Im Einzel gelang ihr nur im Halbfinale gegen Australien ein Sieg - der war aber ein ganz besonderer: "Für mich ist es der erste Einzelsieg seit meinem Comeback, es ist ein wirklich großartiges Gefühl", gab Kerber zu Protokoll. Im Mixed-Doppel musste sie allerdings im Halbfinale und dem Endspiel Teamkollegin Laura Siegemund die Bühne überlassen, die dann auch zusammen mit Zverev zweimal den entscheidenden Punkt holte. Dennoch: Am deutschen Titel hatte Kerber auf jeden Fall ihren Anteil.
Hoffnungsschimmer in Indian Wells verblasst schnell
Es folgte die bittere Enttäuschung in Melbourne, wo sie einst ihren großen Siegeszug im Jahr 2016 begonnen hatte. Und auch das Erstrunden-Aus in Linz Ende Januar gab eigentlich keinen Grund zur Hoffnung. Doch in Indian Wells war Kerber auf einmal wieder da. Besonders beim Erfolg gegen die Lettin Jelena Ostapenko (5:7, 6:3, 6:3) konnte man den Eindruck haben, Kerber sei nicht weggewesen. Doch nach drei Siegen war im Achtelfinale Endstation. Ausgerechnet gegen ihre Freundin Caroline Wozniacki, die selbst nach Babypause den Weg zurückgefunden hat.

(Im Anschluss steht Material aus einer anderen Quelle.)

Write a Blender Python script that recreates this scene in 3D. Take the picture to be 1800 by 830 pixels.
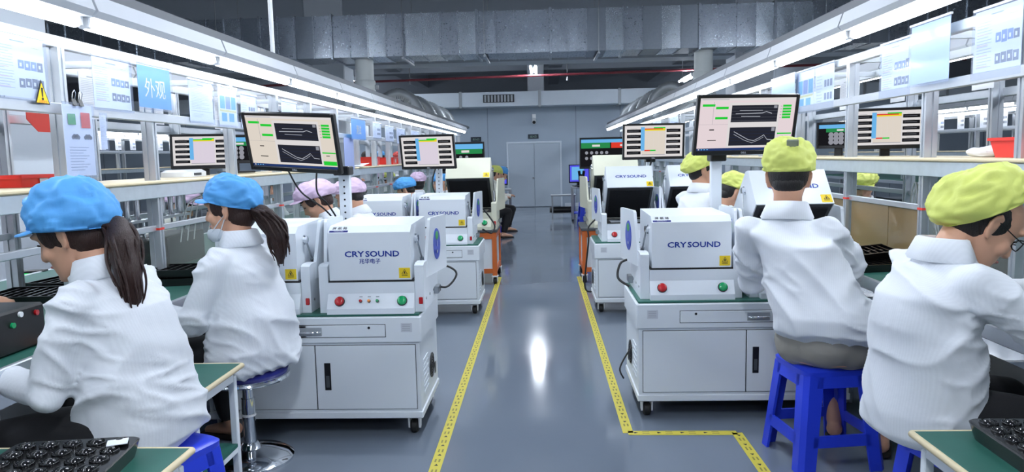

Immerhin auf Rang 73 der Weltrangliste ist die Dänin wieder geklettert.
Doch der Hoffnungsschimmer von Kalifornien verblasste schnell. Und nachdem auch noch die Rasensaison in Berlin, Bad Homburg und Wimbledon mit drei Erstrundenniederlagen zum Horror wurde, zog Kerber, die in ihrer Karriere nach offiziellen WTA-Angaben gut 32,5 Millionen Dollar Preisgeld erspielt hat, nun einen Schlussstrich. "Paris 2024 markiert für mich die Ziellinie - nach einer unglaublichen Reise, wie ich sie mir nie hätte erträumen lassen", betonte Kerber.